WHAT IS REQUIRED: Read the listing below and copy out every line that holds "wide".

-- START OF DATASET CONTENT --

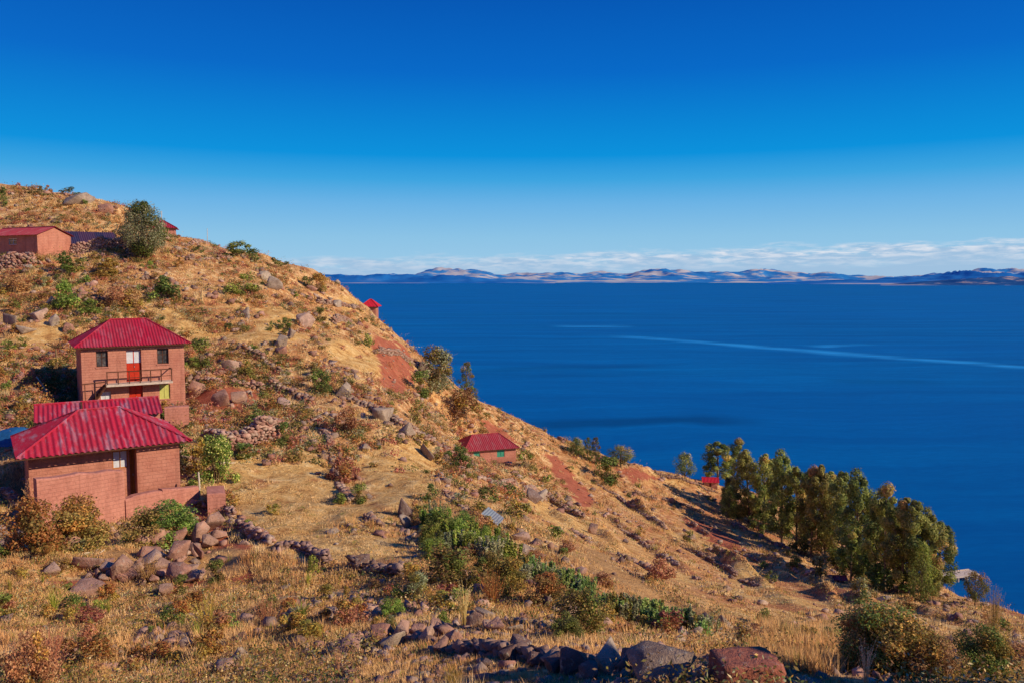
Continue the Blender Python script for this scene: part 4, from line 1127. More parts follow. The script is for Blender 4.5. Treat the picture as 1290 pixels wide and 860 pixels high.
# ---- big rocks and rubble, as they lie ---------------------------------
def ordinals(items, fmt):
    """items sorted by column; fmt takes the ordinal word"""
    items = sorted(items, key=lambda i: i[0])
    return [(it, fmt.format(WORDS[k])) for k, it in enumerate(items)]
PILE = [(264,670,25,20),(246,682,20,23),(271,678,22,11),(223,687,18,19),(211,682,12,13),(199,689,17,20),(183,688,16,16),(172,686,9,13),(225,708,27,23),(250,704,20,18),(181,704,30,15),
        (189,714,30,16),(201,722,22,15),(220,733,27,21),(243,733,18,11),(241,720,15,9),(150,732,22,28),(135,724,18,13),(107,720,32,19),(157,733,21,13),(168,722,12,10),(192,733,13,9),(208,750,16,13),(262,690,18,14)]
for (it, lb) in ordinals(PILE, '{} stone from the left in the reddish rubble pile below the nearest house'):
    rock(it[0], it[1], it[2]*1.12, it[3]*1.12, 'rock', lb, group='rubble pile below the nearest house', sink=.12)
ROWB = [(452,806,16,12),(480,808,26,20),(502,806,28,22),(528,800,22,14),(536,806,18,20),(552,796,24,12),(572,808,24,16),(556,822,22,16),(590,826,20,14),(610,824,18,18),(628,820,16,12),(612,842,14,12),(640,832,22,16),(660,822,26,18),(676,838,22,15)]
for (it, lb) in ordinals(ROWB, '{} rock from the left in the tumbled row along the bottom centre'):
    rock(it[0], it[1], it[2]*1.05, it[3]*1.05, 'rock' if it[0] < 600 else 'rock_dark', lb, group='tumbled row along the bottom centre')
BIG = [(700,848,34,26,'rock_dark'),(724,850,40,34,'rock_dark'),(766,848,44,42,'rock_grey'),(795,850,32,32,'rock_dark'),(838,864,92,44,'rock_grey'),(883,868,26,30,'rock_grey'),(742,856,26,22,'rock_dark'),(815,860,28,34,'rock_dark')]
for (it, lb) in ordinals(BIG, '{} from the left of the big bluish boulders in shade at the bottom edge'):
    rock(it[0], it[1], it[2]*.92, it[3]*1.0, it[4], lb, name='boulder', group='boulders in shade at the bottom edge')
stone_wall([(560,818),(640,826),(700,838),(760,846),(880,856)], .34, .28, DARK, 'low broken wall of dark stones behind the boulders at the bottom edge', 2)
stone_wall([(440,806),(500,806),(560,800)], .5, .30, [(.42,.22,.17),(.34,.18,.14)], 'low line of small reddish stones at the bottom, left of centre', 2)
for k_ in range(34):
    f_ = rnd.random(); uu_ = 100 + 165*f_; vv_ = 736 - 46*f_ + rnd.gauss(0, 11)
    rock(uu_, vv_, rnd.uniform(7, 14), rnd.uniform(6, 11), 'rock', 'small angular pinkish stone filling the gaps of the rubble pile below the nearest house', group='small stones of the rubble pile', sink=.15)
def block_rock():
    V, Fq = rock_shape(4, 5, .07, box=.62); me = np_mesh('boulder', V, Fq, M['rock_red'])
    g = ground(945, 872); wd = dist_px(112, g.y); o = link('boulder', me)
    o.location = (g.x, g.y + .25*wd, g.z + wd*.08); o.scale = (wd*1.06, wd*.75, wd*.62); o.rotation_euler = (0, .05, .12)
    tag(o, 'large flat-topped reddish boulder at the bottom edge, right of the bluish ones', 'boulder')
block_rock()
SINGLE = [(598,788,24,20,'rock','rounded pinkish rock beside the tall straw tuft at the bottom centre'),(626,796,26,16,'rock','split dark rock right of the rounded pinkish one'),
 (604,746,16,12,'rock','small red rock under the olive bush at the centre'),(690,764,18,14,'rock_dark','dark rock left of the amber bush in the near hedge'),(716,784,16,22,'rock','upright reddish rock under the amber bush in the near hedge'),
 (508,652,20,28,'rock_dark','tall dark rock standing alone at the right end of the golden field'),(512,664,14,18,'rock_grey','pale slab leaning below the tall dark field rock'),
 (538,576,22,16,'rock_grey','grey boulder on the bright slope left of the green-windowed house'),(457,718,22,20,'rock_dark','rounded dark rock at the near edge of the golden field'),
 (366,794,22,20,'rock','cracked red rock in front of the bright green clump'),(64,726,22,17,'rock','reddish rock with a long shadow at the left, before the rubble pile'),
 (86,694,24,20,'rock','pinkish boulder under the left amber bush'),(106,752,42,17,'rock','wide low red mound of rock left of the rubble pile'),
 (345,364,20,16,'rock_grey','tall pale rock below the skyline, upper centre'),(333,352,14,12,'rock_grey','whitish rock below the skyline shrubs'),(355,438,16,17,'rock_grey','pale upright rock among bushes right of the upper field'),
 (366,426,14,13,'rock_grey','narrow standing stone right of the upper field'),(291,470,22,18,'rock','broad pink rock above the bare red bank'),(344,545,14,16,'rock','square pink block on the end of the broad stone wall'),
 (384,412,22,19,'rock','tall reddish outcrop on the slope at the upper centre'),(310,400,10,14,'rock_grey','small pale stone at the edge of the upper hay field'),
 (11,410,22,18,'rock_grey','pale boulder at the left edge above the dark shadow'),(60,388,16,16,'rock_grey','white-topped boulder beside the bright green bush'),(46,404,20,18,'rock','reddish boulder in the left outcrop'),
 (67,410,13,15,'rock_grey','upright pale slab in the left outcrop'),(85,418,13,12,'rock','round red boulder behind the two storey roof'),(27,420,22,12,'rock_grey','flat grey boulder in the left outcrop'),
 (95,258,30,15,'rock_grey','big brown rock on the hilltop skyline at the left'),(132,268,16,12,'rock','reddish rock on the hilltop skyline'),(278,512,26,22,'rock','big red block in the bare bank'),(300,508,20,16,'rock','smaller red block at the right of the bare bank'),(246,500,22,22,'rock','red block at the left of the bare bank'),
 (748,672,14,14,'rock','pale rock on the terrace edge, mid slope'),(672,632,22,14,'rock_dark','dark rock below the green-windowed house'),(682,630,16,14,'rock_grey','grey rock beside the dark one below the green-windowed house'),
 (534,478,14,24,'rock_grey','pale slab under the big grey-green skyline bush'),(880,800,14,12,'rock_grey','round pale stone in the weeds at the lower right'),(806,782,20,8,'rock_dark','flat dark stone by the bright green crop row'),(430,500,22,20,'rock_grey','grey rock beside the dark green mid-slope bush'),
 (480,528,26,16,'rock_grey','biggest rock in the slanting grey wall'),(512,548,22,18,'rock_grey','pale rock low in the slanting grey wall')]
for u, v, a, b, m, lb in SINGLE: rock(u, v, a, b, m, lb)

# ---- named bushes -------------------------------------------------------
B = bush
B('amber', 16, 632, 80, 82, 'large amber bush at the left edge before the nearest house', 2, Yfix=27)
B('amber', 76, 640, 80, 72, 'large reddish amber bush covering the left wall of the nearest house', 2, Yfix=29)
B('amber', 84, 696, 84, 56, 'straggly amber bush under the tall garden wall', 2)
B('amber', 30, 672, 50, 34, 'small dark amber bush at the left edge, near the low stone wall', 1)
B('olive', 176, 686, 72, 46, 'left half of the olive green bush below the garden wall', 2)
B('green', 214, 684, 76, 54, 'spreading green bush between the rubble pile and the garden wall', 2)
B('flower', 262, 632, 58, 66, 'green bush dotted with yellow flowers right of the nearest house', 2, Yfix=40)
B('amber', 243, 600, 36, 46, 'amber bush squeezed against the right wall of the nearest house', 1, Yfix=42)
B('bright', 82, 394, 40, 42, 'bright green bush on the slope at the upper left', 1)
B('bright', 108, 401, 30, 22, 'low bright green bush right of the larger one, upper left', 1)
B('olive', 85, 348, 44, 28, 'olive bush under the long gabled house', 1)
B('amber', 128, 352, 40, 24, 'amber bush below the hilltop stone wall', 1)
B('dark', 208, 382, 44, 34, 'round dark olive bush below the hilltop tree', 1)
B('russet', 140, 394, 46, 34, 'russet bush in the middle of the upper left slope', 1)
B('russet', 165, 390, 30, 28, 'smaller russet bush right of its twin, upper left slope', 1)
B('russet', 12, 374, 40, 30, 'russet bush at the left edge below the pink stone wall', 1)
B('green', 302, 374, 44, 30, 'dark green bush below the skyline, right of the hilltop tree', 1)
B('dark', 296, 326, 42, 20, 'wide dark green shrub on the skyline right of the hilltop houses', 1)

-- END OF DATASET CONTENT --

WRITTEN ANSWER:
Continue the Blender Python script for this scene: part 4, from line 1127. More parts follow. The script is for Blender 4.5. Treat the picture as 1290 pixels wide and 860 pixels high.
 (86,694,24,20,'rock','pinkish boulder under the left amber bush'),(106,752,42,17,'rock','wide low red mound of rock left of the rubble pile'),
B('dark', 296, 326, 42, 20, 'wide dark green shrub on the skyline right of the hilltop houses', 1)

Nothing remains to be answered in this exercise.